Obituary
Dr. Jerry Eckert
Jerry Eckert was an Emeritus Professor at Colorado State University (CSU), where he taught and conducted research in the Department of Agricultural and Resource Economics from 1972-2005. As an academic, he wrote nearly 200 articles and professional papers, two of which won Best Published Article awards. In addition to his academic pursuits, Jerry worked on many international projects, ultimately living more than 20 years in South Asia and Southern Africa. His work redirected agricultural and labor policies in Pakistan and Lesotho, and contributed to food grain self-sufficiency in Pakistan and The Gambia. In South Africa, where he worked at the University of Cape Town, the Development Bank of Southern Africa, and the University of Stellenbosch, his research and writing spurred the Apartheid government to accelerate change by creating a more inclusive middle class. He developed the framework for an interracial dialogue on rights in South Africa leading, ultimately, to a new Bill of Rights in 1997. Following the first open elections in South Africa in 1994, Jerry helped to develop an economic growth strategy for the incoming Mandela government.

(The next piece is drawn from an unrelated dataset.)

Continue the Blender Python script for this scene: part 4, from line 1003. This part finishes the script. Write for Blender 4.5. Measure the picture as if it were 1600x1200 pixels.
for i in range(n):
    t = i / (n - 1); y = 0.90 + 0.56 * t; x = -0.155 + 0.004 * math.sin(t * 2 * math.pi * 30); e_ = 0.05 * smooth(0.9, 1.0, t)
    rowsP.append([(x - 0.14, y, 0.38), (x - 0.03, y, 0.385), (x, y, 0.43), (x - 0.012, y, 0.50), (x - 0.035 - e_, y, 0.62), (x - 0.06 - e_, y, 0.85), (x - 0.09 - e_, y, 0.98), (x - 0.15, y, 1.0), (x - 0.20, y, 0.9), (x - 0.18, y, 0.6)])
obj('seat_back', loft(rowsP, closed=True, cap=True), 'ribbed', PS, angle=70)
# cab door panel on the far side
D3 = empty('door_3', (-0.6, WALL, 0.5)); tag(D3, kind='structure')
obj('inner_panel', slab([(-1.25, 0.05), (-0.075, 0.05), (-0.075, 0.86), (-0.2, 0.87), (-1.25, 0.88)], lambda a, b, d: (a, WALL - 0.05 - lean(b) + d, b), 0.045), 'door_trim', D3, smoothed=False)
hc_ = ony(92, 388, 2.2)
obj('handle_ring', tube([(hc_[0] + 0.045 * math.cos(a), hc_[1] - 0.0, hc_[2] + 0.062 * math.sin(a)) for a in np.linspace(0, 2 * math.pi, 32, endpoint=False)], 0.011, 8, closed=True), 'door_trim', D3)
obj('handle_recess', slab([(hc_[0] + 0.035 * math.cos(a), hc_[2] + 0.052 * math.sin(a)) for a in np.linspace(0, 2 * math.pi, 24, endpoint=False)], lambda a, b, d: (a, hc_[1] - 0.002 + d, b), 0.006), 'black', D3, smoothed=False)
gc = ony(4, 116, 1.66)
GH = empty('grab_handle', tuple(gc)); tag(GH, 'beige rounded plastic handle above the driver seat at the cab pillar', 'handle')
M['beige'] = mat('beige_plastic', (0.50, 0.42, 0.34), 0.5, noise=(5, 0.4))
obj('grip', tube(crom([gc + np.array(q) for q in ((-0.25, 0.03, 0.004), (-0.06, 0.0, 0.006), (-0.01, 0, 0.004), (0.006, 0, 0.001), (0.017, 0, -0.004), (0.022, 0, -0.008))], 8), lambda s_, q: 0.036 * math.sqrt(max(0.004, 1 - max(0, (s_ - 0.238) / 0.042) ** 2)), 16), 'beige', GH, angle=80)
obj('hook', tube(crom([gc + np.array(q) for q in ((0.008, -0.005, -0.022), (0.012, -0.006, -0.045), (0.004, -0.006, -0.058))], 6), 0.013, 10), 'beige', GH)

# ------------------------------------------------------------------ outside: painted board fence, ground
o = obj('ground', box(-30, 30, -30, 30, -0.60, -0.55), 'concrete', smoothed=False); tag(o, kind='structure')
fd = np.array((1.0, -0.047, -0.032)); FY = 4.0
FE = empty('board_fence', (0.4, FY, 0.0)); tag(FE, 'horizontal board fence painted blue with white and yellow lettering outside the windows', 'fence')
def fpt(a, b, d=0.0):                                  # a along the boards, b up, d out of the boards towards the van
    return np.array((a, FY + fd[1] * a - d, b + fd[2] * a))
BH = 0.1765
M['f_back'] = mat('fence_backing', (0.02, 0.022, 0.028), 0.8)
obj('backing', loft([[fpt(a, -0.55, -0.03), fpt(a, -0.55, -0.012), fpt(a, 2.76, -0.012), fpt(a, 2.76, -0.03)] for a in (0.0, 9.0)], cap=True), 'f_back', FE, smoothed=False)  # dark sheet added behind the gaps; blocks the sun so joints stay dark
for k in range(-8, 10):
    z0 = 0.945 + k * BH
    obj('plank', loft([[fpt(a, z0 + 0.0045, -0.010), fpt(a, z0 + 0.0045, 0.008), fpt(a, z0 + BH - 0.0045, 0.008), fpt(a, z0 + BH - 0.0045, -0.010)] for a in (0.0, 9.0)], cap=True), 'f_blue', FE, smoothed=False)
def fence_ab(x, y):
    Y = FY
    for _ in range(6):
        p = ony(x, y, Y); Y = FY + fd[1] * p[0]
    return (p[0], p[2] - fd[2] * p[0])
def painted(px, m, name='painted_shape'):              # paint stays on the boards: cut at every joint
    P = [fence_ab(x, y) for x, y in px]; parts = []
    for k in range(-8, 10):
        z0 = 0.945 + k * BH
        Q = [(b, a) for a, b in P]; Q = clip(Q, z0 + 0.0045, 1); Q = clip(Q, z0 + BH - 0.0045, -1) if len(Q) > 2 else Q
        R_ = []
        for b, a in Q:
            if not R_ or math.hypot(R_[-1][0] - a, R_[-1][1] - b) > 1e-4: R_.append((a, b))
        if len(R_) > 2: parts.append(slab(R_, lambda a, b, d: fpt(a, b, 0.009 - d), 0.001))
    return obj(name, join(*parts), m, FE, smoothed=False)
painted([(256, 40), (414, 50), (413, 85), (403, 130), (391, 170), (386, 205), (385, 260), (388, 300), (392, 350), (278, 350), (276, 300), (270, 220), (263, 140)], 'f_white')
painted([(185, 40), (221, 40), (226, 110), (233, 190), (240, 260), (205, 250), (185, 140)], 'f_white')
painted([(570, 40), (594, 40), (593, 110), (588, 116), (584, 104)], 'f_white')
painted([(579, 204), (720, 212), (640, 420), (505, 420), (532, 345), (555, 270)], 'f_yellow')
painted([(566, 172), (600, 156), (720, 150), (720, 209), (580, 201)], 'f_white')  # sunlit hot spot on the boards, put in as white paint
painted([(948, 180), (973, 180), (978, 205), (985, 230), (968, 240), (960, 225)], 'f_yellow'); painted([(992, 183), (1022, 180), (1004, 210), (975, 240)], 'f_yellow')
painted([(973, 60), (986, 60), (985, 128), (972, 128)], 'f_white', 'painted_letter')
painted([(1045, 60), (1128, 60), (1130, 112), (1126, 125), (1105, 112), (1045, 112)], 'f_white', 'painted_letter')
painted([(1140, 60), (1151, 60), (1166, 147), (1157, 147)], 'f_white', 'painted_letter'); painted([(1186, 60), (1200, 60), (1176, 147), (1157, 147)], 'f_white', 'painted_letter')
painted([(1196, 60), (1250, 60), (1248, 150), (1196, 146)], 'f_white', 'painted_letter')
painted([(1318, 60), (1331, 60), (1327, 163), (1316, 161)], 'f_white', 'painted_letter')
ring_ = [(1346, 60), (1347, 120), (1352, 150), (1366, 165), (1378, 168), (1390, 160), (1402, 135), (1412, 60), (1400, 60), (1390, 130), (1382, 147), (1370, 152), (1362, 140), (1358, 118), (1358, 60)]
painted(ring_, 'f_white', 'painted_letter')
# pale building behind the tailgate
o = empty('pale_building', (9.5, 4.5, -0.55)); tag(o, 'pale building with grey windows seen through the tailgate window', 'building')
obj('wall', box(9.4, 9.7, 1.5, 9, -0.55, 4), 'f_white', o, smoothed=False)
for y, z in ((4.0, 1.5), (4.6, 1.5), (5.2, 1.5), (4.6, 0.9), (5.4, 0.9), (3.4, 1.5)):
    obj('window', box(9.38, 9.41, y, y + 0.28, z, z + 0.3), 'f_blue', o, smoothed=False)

At CSU, he also served as DARE Faculty Council representative for several years and later as Associate Director of Society of Senior Scholars, promoting the involvement of retired faculty in the broader CSU community. Following his retirement in 2005, Jerry immersed himself in his twin passions of hiking and nonfiction writing. Jerry’s early nonfiction celebrated the natural world, especially wildlife, in American and Pakistani outdoor magazines. His literary nonfiction has appeared in Pilgrimage, Matter, The Superstition Review, Weber: The Contemporary West, Memoir Journal, Ruminate, and elsewhere. “Mahlapane’s Story,” first published in The Superstition Review, won the Northern Colorado Writers 2011 essay competition. His soon-to-be published Memoir entitled “Weeping Kings and Wild Boars: Moments of Magic and Sorrow from Forty Years of Trying to Save the World” recently won the 1st place award in the Northern Colorado Writers Top of the Mountain Book Award.
Jerry and his wife, Betty, divided their time between Fort Collins, Colorado and Vail, Arizona, hiking the central Rockies in the summer and the southern Rockies in winter. He is survived by his wife, Betty, their four children, Erin Eckert, Traci Cooley, Scott Eckert, and Todd Doss, 7 grandchildren and two sisters. He will be missed enormously.